Ao longo das lutas de 1823, mulheres se vestiram com lençóis brancos, tabuleiros sobre a cabeça, escondendo armas e alimentos. Gritavam pelas ruas de Saubara, chacoalhavam objetos para produzir sons fantasmagóricos e espantar soldados portugueses. “É uma estratégia coletiva, uma estratégia de guerra”, define Marianna. A tática permaneceu na cultura local como a Festa das Caretas de Mingau, tradição passada de mãe para filha, celebrada até hoje na véspera do 2 de Julho.
Foto: João Pereira/Divulgação
A invisibilização dessas mulheres, segundo a historiadora, faz parte de um projeto historiográfico antigo. “A história foi durante séculos protagonizada por homens, figuras que nem sempre se preocupavam em colocar o lado real dos acontecimentos. Isso deixou de lado a grande massa populacional: as nossas tataravós, nossos tataravôs”, analisa. Com o tempo, essa narrativa vem sendo questionada por novas correntes historiográficas, voltadas à memória social e cultural.

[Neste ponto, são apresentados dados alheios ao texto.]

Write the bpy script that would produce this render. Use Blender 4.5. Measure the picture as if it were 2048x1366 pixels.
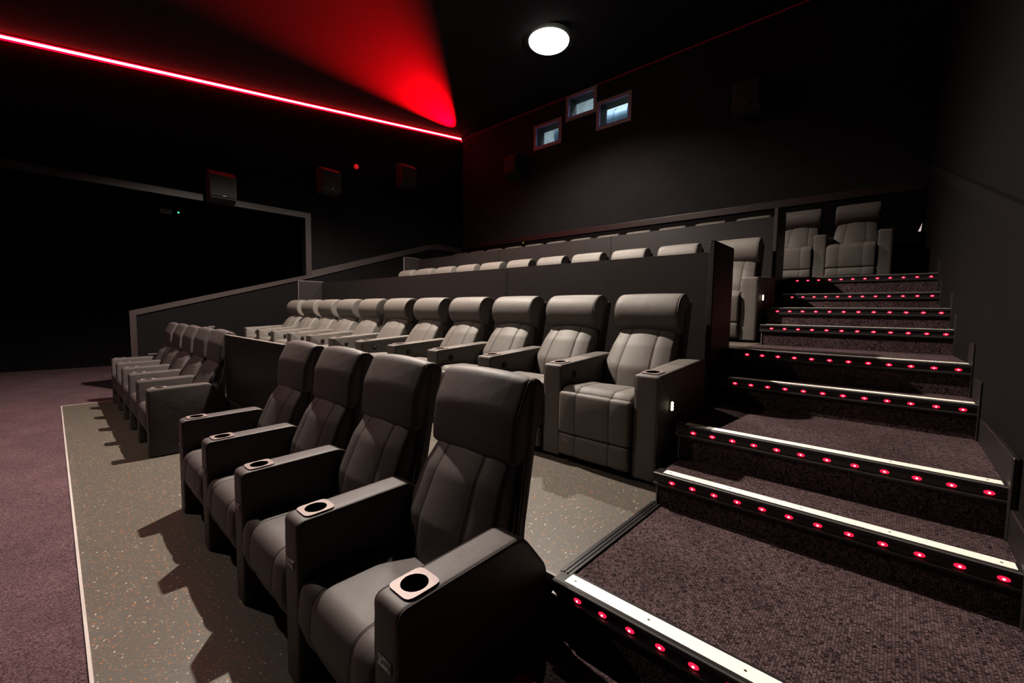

Para Marianna, esse resgate recente tem sido importante não só para corrigir os registros oficiais, mas para aproximar a população baiana de suas raízes. “Nunca se viu tantas mulheres orgulhosas por estarem sendo representadas pelas nossas ancestrais. E a ancestralidade aqui não é só genealógica, é cultural, social. Joana D’Arc está muito longe. Vamos falar de Maria Quitéria, Felipa, Joana Angélica e tantas outras mais próximas. Esse sentimento de proximidade também contribui para o resgate”, explica.
A memória coletiva se mantém viva não apenas nos livros, mas nas ruas e celebrações populares. Marianna explica que os blocos, fanfarras e cortejos são também atos de resistência. “Todos esses movimentos colaboram porque levam a história para os meninos, meninas, crianças e idosos. É uma aula de história em praça pública. Quando a população protagoniza e lidera esses movimentos culturais, isso é fantástico. É um ativismo cultural e histórico que resiste desde 1823. Eu vejo a importância e abundância de pessoas que não conheciam sua própria história e passaram a fazer parte dela”, conclui Marianna.
Em meio ao som das fanfarras e às vozes nas ruas do povo, segue marchando a força das heroínas anônimas da independência baiana, mulheres comuns que ousaram lutar para que a liberdade não fosse privilégio de poucos.
2 de Julho
Em 1823, quase um ano após a proclamação da Independência em 7 de Setembro, a Bahia ainda permanecia sob domínio das tropas portuguesas. Foi nas ruas, vilas e cidades baianas que se travaram as batalhas decisivas para consolidar a separação do Brasil em relação a Portugal.
No dia 2 de Julho daquele ano, as forças brasileiras venceram os últimos focos de resistência portuguesa e expulsaram o exército inimigo de Salvador, marcando a verdadeira independência do território baiano e assegurando a integridade do Brasil recém-independente.
Desde então, a data se tornou símbolo da luta popular, com forte participação feminina e protagonismo das camadas populares e interioranas.